Fact Sheet: Naturalization Process for the Military

USCIS issued a helpful fact sheet for members of the U.S.  Army, Navy, Air Force, Marine Corps, Coast Guard, and certain components of the National Guard who qualify for U.S. naturalization.  To read the entire fact sheet, click here.  We have highlighted relevant parts of the fact sheet below.


  • While a member of the U.S. armed forces must meet the general requirements and qualifications to become a citizen of the United States, such as good moral character, some of the other requirements are either reduced or completely waived. Specifically, qualifying service members and certain veterans are not required to demonstrate residence or physical presence in the United States, and are not required to pay an application fee or a biometrics fee to apply for naturalization.  In addition, service members who serve during specifically designated periods of hostilities may not need to be lawful permanent residents.
  • The National Defense Authorization Act for Fiscal Year 2004 extended all aspects of the naturalization process, including naturalization applications, interviews, oaths and ceremonies to members of the U.S. armed forces serving abroad. Before Oct. 1, 2004, service members could only naturalize while physically within the United States.
  • The National Defense Authorization Act for Fiscal Year 2008 added Sections 319(e) and 322(d) to the Immigration and Nationality Act (INA), which allows certain eligible spouses and children of members of the U.S. armed forces to naturalize abroad without traveling to the United States for any part of the naturalization process.

Service in Wartime (INA Section 329)

  • Members of the military, who serve during specifically designated periods of hostilities, may qualify for naturalization under this provision if they have served honorably in an active duty status for any period of time, and if that service was during a specifically designated period of hostility.
  • Unlike all other provisions for naturalization, a qualifying service member is not required to be a lawful permanent resident to naturalize under this provision if the service member enlisted, or was inducted within the United States or other qualifying geographical area.
  • The Expedited Naturalization Executive Order of 2002 provides for expedited naturalization under this provision to qualified aliens and non-citizen nationals serving honorably in an active-duty status in the U.S. armed forces beginning on Sept. 11, 2001 to the present. This section also covers veterans of designated past wars and conflicts.

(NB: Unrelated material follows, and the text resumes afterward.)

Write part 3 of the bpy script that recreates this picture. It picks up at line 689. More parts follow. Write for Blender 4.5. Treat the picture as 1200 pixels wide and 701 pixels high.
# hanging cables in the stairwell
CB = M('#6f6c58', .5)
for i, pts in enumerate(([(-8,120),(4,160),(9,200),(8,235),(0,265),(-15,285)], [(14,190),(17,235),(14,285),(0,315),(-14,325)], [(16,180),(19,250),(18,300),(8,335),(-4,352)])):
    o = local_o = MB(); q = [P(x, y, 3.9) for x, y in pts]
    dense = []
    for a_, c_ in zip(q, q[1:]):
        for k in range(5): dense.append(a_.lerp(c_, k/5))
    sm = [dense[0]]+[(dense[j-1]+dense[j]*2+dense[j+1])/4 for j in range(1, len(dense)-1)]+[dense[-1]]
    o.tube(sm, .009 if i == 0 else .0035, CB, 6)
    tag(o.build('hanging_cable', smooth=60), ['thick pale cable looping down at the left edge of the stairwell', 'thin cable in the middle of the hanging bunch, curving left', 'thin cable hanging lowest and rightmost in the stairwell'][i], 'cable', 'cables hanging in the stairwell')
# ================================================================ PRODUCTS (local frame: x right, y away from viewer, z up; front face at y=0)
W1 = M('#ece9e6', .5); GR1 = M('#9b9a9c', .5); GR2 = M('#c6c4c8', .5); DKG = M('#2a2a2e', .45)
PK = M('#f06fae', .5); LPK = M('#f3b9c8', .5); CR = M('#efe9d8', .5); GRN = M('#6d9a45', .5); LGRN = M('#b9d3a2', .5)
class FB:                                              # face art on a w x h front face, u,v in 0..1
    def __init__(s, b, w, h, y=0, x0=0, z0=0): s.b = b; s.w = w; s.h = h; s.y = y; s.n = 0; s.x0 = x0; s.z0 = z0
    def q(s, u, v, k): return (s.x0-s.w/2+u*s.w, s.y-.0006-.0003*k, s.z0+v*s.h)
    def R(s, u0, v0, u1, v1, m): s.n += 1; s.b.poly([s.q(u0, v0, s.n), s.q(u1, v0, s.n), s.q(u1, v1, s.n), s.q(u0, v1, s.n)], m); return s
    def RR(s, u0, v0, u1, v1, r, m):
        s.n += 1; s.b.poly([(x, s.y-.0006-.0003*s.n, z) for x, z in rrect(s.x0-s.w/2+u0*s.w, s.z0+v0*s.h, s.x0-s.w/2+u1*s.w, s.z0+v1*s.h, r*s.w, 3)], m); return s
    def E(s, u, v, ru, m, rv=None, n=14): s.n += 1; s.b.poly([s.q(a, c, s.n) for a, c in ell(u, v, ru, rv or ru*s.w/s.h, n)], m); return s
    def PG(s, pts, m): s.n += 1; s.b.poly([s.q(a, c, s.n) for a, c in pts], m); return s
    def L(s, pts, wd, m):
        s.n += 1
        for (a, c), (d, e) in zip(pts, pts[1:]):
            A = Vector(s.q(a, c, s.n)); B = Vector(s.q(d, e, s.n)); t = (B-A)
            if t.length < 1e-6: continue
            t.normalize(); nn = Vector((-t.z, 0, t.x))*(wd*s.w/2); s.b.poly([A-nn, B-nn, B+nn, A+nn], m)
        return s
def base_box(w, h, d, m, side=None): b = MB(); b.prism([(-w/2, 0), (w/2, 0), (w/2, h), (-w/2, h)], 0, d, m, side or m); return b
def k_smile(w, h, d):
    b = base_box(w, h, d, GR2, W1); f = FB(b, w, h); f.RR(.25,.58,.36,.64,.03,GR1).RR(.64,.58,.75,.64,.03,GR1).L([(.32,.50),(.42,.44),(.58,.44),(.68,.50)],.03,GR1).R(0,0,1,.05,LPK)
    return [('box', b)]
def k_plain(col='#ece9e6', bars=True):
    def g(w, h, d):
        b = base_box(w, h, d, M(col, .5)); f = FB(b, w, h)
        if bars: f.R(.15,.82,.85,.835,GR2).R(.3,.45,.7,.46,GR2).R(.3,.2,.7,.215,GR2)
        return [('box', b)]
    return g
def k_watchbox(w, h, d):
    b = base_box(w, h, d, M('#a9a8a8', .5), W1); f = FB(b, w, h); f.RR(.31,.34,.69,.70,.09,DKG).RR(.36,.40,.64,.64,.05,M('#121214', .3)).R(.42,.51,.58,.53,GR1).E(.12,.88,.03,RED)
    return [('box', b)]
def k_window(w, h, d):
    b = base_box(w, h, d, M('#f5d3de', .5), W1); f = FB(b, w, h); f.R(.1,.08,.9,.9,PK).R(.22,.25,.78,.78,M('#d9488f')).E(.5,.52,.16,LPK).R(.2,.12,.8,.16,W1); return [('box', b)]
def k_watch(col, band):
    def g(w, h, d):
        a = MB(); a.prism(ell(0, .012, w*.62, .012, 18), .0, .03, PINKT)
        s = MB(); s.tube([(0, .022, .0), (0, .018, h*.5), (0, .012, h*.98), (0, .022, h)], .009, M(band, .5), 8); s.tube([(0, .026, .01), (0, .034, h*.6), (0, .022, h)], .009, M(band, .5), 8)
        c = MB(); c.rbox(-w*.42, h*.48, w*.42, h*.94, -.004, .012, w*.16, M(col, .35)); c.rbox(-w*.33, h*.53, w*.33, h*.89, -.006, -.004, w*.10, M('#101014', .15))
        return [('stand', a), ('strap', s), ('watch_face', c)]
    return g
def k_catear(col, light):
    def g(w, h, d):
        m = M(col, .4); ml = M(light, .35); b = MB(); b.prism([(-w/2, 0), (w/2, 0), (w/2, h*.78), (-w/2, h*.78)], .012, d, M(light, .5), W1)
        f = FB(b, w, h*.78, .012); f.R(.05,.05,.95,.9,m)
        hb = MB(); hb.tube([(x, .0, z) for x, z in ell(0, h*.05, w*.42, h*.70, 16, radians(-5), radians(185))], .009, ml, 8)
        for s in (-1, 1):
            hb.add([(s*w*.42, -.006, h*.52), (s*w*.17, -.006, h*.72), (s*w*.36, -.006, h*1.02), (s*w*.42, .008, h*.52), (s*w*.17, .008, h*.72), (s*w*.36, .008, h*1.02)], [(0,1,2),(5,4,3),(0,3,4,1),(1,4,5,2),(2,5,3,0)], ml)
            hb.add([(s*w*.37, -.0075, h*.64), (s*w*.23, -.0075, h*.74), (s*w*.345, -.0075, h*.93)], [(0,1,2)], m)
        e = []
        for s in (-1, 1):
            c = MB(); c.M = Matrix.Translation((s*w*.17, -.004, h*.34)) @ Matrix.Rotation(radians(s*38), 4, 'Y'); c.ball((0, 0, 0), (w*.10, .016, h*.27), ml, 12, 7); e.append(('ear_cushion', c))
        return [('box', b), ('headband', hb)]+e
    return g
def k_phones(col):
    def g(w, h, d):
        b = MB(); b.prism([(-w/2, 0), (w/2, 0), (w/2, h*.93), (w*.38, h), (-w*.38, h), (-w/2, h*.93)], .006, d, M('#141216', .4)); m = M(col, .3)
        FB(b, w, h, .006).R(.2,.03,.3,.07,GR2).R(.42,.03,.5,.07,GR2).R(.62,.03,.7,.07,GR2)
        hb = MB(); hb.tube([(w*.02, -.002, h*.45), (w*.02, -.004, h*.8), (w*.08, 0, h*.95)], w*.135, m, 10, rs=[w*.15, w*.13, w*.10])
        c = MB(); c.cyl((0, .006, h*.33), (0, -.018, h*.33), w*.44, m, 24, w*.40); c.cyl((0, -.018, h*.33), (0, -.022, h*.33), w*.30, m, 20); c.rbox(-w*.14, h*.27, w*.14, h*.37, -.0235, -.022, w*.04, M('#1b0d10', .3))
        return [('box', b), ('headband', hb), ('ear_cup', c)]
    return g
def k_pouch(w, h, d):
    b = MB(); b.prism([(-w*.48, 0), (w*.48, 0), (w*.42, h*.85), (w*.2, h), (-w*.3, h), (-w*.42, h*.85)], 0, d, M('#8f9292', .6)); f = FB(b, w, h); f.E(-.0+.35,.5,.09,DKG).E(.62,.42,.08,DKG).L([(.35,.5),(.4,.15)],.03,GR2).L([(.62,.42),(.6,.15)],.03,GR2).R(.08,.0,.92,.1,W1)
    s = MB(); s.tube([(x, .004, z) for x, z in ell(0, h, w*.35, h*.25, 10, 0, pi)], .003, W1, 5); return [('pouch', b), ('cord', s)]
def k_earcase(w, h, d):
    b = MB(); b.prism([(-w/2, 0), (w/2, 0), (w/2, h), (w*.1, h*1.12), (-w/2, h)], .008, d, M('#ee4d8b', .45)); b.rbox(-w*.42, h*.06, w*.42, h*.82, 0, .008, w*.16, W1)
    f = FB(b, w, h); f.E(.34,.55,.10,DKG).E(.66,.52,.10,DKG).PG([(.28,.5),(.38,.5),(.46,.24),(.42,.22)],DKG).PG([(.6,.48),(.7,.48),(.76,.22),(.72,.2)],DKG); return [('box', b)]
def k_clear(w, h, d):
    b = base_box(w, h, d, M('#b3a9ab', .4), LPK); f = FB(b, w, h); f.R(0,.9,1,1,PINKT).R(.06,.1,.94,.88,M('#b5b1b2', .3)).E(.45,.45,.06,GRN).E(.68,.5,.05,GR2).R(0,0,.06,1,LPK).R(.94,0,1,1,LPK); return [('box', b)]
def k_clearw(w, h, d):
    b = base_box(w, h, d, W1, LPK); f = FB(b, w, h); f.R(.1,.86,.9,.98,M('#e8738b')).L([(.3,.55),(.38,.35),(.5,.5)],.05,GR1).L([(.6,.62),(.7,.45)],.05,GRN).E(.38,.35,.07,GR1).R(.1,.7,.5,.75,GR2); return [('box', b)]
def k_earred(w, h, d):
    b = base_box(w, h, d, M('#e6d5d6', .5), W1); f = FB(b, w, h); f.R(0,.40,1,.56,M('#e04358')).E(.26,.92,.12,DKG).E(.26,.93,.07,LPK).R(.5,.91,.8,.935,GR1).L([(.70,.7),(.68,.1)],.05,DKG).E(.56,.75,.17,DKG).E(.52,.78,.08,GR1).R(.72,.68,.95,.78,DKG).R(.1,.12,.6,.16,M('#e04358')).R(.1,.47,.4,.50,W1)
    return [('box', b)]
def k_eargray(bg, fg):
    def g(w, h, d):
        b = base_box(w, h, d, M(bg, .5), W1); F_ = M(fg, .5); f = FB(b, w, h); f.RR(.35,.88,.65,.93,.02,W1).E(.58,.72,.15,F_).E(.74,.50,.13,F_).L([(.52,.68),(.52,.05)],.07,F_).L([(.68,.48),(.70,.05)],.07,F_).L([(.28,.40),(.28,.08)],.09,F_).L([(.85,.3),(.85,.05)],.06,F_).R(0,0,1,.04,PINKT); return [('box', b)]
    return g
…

Service in Peacetime (INA Section 328)

An individual may qualify for naturalization under this provision if he or she:

  • Served honorably in the military for at least one year
  • Obtained lawful permanent resident status
  • Filed an application while still in the service or within six months of separation.

Assistance to the Military Community

  • Specially trained USCIS customer service specialists provide assistance with naturalization and immigration issues over the military help line, 1-877-CIS-4MIL (1-877-247-4645) and e-mail service, militaryinfo.nsc@dhs.gov, established exclusively for the military and their families.
  • USCIS also posts information for the military online at http://www.uscis.gov/military.
  • Specialists across USCIS have been selected to handle military naturalization packets.  They consider this a privilege and an honor, and do all that they can to ensure that applications are processed and completed as expeditiously as possible.

We will post additional information on naturalization for members of the military on our web site as it becomes available.